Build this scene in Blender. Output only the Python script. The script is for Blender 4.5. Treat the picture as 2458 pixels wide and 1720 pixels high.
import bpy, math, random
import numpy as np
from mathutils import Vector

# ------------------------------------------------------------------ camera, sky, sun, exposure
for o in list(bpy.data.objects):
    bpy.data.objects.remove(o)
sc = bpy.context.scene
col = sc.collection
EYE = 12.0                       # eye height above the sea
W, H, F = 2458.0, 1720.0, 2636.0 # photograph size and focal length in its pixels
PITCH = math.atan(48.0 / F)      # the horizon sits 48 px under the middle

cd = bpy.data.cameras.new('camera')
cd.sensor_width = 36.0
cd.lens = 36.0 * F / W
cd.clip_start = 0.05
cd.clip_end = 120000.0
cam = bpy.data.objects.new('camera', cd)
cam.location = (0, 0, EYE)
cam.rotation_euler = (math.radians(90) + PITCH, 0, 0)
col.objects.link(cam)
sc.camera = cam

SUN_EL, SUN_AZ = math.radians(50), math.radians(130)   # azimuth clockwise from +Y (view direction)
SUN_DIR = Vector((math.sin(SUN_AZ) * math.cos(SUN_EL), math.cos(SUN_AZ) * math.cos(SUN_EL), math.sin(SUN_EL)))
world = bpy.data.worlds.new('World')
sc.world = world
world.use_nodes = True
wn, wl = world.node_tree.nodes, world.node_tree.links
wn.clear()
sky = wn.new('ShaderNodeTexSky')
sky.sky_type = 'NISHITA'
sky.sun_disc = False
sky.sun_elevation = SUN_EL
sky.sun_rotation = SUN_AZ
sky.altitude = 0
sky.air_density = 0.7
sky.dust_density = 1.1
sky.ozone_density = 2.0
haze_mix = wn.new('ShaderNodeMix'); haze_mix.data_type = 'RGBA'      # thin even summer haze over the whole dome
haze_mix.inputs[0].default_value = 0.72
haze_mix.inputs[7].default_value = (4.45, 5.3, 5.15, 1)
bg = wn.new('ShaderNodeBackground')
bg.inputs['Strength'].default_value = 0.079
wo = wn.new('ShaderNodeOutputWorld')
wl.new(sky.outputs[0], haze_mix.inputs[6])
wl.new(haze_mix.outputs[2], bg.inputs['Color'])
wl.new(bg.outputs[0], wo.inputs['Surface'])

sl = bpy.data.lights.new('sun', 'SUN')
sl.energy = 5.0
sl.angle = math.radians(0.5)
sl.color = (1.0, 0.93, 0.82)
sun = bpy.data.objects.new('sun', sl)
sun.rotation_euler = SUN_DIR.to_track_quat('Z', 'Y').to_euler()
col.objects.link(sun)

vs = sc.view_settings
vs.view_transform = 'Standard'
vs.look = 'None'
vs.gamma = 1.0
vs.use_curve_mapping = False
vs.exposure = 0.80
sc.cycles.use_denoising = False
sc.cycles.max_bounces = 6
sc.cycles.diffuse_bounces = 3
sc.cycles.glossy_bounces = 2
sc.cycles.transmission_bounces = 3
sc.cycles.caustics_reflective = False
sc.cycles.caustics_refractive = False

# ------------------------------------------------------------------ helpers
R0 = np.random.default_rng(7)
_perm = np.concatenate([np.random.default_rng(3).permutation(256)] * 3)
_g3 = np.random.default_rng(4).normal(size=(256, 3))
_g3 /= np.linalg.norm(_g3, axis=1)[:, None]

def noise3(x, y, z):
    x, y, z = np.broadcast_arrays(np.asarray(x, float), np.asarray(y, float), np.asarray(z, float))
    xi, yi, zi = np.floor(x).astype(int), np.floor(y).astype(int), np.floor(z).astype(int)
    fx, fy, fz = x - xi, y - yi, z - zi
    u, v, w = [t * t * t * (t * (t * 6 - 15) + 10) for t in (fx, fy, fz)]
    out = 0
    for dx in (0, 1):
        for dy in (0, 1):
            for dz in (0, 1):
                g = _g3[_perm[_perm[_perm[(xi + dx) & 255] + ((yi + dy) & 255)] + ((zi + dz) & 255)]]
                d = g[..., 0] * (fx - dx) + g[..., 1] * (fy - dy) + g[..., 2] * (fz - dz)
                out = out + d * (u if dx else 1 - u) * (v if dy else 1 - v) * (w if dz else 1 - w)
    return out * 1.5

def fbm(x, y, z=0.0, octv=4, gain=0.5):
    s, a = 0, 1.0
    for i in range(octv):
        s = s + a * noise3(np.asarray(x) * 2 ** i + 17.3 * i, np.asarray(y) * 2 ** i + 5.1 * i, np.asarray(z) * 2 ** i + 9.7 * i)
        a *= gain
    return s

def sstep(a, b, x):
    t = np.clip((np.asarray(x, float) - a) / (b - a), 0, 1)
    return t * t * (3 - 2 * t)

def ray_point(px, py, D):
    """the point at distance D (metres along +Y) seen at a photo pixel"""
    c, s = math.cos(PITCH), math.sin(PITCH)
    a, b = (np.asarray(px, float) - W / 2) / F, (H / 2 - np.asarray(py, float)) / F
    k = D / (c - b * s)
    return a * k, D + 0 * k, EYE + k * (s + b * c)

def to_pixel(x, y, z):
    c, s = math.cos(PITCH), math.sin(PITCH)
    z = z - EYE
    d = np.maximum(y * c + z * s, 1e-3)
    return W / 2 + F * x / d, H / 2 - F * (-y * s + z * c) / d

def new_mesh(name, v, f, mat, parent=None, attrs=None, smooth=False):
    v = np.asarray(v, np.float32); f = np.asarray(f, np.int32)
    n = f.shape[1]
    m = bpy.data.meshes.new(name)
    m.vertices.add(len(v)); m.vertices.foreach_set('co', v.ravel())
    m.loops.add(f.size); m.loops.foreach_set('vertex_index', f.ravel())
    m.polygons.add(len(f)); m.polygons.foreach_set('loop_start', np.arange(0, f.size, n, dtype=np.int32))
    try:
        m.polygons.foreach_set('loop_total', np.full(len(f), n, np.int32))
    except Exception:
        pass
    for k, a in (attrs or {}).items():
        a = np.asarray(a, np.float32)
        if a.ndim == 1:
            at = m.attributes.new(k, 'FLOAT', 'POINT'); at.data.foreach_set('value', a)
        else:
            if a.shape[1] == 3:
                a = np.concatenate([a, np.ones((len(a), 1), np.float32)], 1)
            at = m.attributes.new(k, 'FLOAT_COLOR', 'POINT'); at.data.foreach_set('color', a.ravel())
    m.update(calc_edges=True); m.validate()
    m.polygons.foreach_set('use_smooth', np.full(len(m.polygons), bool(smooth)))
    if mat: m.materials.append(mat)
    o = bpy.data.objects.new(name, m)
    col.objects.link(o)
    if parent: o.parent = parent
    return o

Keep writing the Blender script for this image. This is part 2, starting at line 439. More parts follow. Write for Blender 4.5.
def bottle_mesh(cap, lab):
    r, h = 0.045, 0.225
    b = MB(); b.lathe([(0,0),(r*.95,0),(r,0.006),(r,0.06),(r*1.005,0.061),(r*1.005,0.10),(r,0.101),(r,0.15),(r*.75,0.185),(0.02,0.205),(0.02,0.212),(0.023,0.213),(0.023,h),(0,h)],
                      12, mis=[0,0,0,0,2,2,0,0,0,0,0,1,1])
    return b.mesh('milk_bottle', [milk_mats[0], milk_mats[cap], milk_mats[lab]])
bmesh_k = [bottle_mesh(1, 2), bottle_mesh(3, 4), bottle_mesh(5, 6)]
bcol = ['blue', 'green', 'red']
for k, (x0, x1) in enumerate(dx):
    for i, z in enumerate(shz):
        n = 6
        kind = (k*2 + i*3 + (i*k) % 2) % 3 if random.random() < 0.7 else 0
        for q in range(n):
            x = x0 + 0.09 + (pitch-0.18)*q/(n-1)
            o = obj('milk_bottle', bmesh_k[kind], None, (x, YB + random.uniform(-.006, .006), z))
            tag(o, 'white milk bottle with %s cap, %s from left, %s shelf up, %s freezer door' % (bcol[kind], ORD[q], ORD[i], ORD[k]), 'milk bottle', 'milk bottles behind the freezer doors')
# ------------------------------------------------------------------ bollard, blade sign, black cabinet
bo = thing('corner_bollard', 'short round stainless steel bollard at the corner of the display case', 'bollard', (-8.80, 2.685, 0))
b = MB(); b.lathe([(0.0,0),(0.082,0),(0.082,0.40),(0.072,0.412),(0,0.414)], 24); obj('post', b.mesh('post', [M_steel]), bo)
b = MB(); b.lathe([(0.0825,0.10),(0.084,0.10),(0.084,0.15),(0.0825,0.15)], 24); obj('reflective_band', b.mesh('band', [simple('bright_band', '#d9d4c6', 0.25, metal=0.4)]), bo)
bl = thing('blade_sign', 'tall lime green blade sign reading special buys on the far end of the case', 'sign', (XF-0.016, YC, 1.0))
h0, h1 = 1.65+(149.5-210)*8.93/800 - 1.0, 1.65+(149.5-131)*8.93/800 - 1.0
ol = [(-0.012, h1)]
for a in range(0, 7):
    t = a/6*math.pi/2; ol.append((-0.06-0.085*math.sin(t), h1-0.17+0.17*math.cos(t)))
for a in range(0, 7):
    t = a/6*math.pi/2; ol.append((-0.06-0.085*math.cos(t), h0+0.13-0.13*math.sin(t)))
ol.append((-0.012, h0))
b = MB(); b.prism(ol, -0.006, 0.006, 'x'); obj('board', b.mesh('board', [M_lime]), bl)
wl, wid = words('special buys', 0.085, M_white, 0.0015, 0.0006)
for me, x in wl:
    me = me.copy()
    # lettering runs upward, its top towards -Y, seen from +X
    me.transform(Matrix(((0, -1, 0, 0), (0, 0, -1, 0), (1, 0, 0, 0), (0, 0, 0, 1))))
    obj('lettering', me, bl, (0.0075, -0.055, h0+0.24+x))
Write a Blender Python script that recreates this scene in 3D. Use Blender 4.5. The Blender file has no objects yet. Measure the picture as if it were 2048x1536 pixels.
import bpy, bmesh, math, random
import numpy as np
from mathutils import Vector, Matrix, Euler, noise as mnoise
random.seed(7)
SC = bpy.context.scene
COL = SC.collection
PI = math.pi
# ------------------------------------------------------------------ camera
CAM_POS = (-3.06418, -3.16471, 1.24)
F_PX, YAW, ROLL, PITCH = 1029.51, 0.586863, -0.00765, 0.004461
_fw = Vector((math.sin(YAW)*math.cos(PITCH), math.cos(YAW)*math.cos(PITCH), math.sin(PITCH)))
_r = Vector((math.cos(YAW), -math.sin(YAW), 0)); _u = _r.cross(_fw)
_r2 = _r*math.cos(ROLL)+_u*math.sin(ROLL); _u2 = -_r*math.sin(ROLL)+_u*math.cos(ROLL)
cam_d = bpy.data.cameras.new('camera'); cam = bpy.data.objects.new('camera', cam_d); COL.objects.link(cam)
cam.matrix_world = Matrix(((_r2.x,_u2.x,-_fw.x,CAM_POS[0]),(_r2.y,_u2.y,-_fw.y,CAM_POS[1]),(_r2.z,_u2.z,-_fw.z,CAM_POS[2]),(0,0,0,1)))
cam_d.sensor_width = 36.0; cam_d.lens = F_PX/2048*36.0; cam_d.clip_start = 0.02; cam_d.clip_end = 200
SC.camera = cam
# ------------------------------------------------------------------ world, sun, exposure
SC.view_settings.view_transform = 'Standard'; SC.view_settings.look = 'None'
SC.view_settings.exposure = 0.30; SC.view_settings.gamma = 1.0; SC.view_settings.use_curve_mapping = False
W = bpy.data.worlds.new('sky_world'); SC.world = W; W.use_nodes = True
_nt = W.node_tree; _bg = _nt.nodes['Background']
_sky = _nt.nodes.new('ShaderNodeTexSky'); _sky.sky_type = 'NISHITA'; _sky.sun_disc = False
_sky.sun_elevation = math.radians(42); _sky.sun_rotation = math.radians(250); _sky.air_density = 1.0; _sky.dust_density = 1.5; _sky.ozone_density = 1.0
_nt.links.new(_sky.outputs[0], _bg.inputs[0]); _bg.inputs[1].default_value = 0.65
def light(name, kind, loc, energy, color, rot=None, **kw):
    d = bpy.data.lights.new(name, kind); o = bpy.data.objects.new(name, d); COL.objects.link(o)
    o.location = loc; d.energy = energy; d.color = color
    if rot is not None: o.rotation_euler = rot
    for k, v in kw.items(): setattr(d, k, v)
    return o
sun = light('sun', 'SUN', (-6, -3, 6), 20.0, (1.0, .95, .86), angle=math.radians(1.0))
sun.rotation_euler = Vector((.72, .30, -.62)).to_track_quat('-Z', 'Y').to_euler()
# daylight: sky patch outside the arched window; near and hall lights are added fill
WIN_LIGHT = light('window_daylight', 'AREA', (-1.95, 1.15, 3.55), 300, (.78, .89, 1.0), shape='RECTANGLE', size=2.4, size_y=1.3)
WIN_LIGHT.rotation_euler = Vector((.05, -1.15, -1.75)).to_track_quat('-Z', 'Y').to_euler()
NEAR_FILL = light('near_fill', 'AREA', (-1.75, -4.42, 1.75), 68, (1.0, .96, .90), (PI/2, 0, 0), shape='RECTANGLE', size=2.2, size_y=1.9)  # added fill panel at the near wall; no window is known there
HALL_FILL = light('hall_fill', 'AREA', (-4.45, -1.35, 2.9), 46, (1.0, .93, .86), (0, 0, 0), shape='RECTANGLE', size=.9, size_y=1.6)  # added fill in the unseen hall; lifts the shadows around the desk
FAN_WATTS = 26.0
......
#### Required work
Copy out each line of the records that holds the string "Write".

#### Result
Keep writing the Blender script for this image. This is part 2, starting at line 439. More parts follow. Write for Blender 4.5.
Write a Blender Python script that recreates this scene in 3D. Use Blender 4.5. The Blender file has no objects yet. Measure the picture as if it were 2048x1536 pixels.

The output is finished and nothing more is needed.